A Criminal Lawyer’s Guide to Cocaine

A Criminal Lawyer's Guide to Cocaine

British QC Gary Bell is a top criminal lawyer, who has also released his book “Animal QC”.  This extract from The Spectator looks at drug dealers – cocaine dealers specifically – and at how the drug business is not necessarily quite as glamorous as you might imagine.

As a defence silk, I come across some surprisingly intelligent drug dealers. Many of them are highly entrepreneurial and driven, and I’m often left wondering what they might have achieved if only they’d chosen a different career.

Sharp operators are drawn to the narcotics trade because vast profits can be made in very little time. But then the consequences of failure, especially at the heavyweight end of the market, are rather worse than a tumbling share price.
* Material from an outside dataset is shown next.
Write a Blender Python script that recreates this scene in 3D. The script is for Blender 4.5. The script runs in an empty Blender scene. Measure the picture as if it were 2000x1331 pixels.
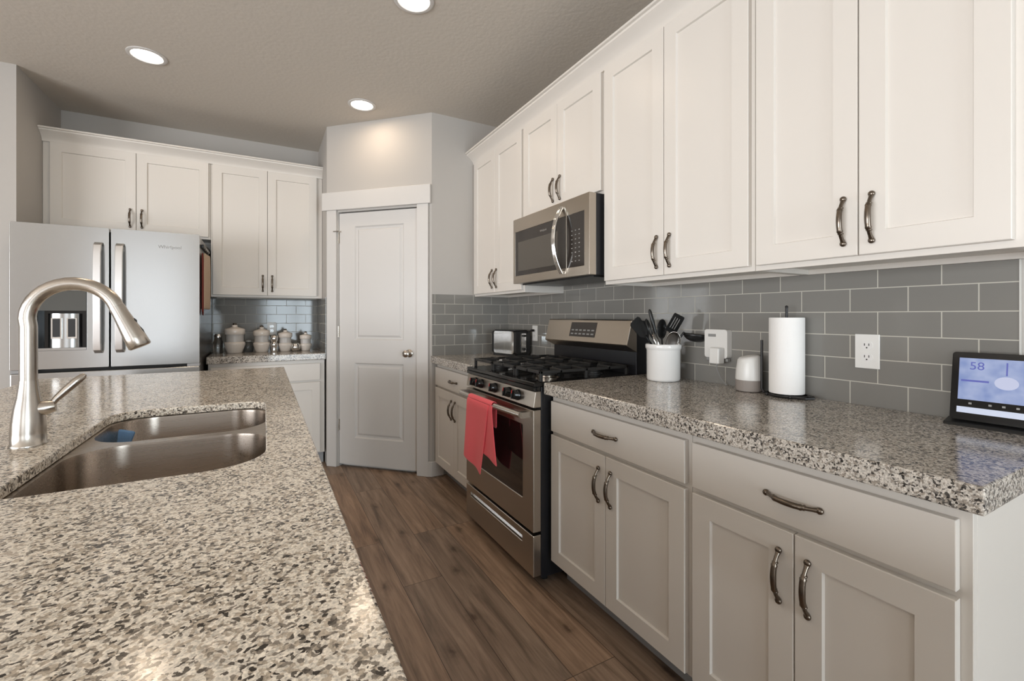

And we all make mistakes. I was recently involved in a case where a criminal mastermind had been jailed for 15 years for heroin importation, but had kept on running his empire from behind bars using a prison phone. Such conversations are routinely recorded, so he devised a code to avoid any fresh unpleasantness with the law.

One day, he was talking to a new courier, giving him instructions. ‘Go to Heathrow and meet Imran off the plane,’ he said. ‘Pick up a car from him and deliver it to Saghir.’

‘But Saghir just bought a new car,’ said the courier, who — for reasons which will become apparent — came to be known as ‘the Little Idiot’. ‘It’s a bloody great Mercedes. Why does he need another one?’

‘Look,’ the mastermind repeated, in a steely voice. ‘Just meet Imran at Heathrow, pick up the car, and deliver it to Saghir.’

‘How do I get to Heathrow?’ said the Little Idiot.animal

‘Drive!’ said the mastermind.

‘But if I drive to Heathrow in my car to pick up a car for Saghir, then I’ll have two cars. How am I meant to get them both back?’

‘Listen, you little idiot,’ said the mastermind, his patience at its end. ‘These phone calls are recorded, so we speak in code. A “car” is the code word for a fucking kilo of heroin. Didn’t anybody tell you that?’

‘Ah, yes,’ said the Little Idiot. ‘I remember now. Sorry.’

The Little Idiot was arrested the following day on the M1 with a kilo of heroin in his boot, and 23 people went to prison.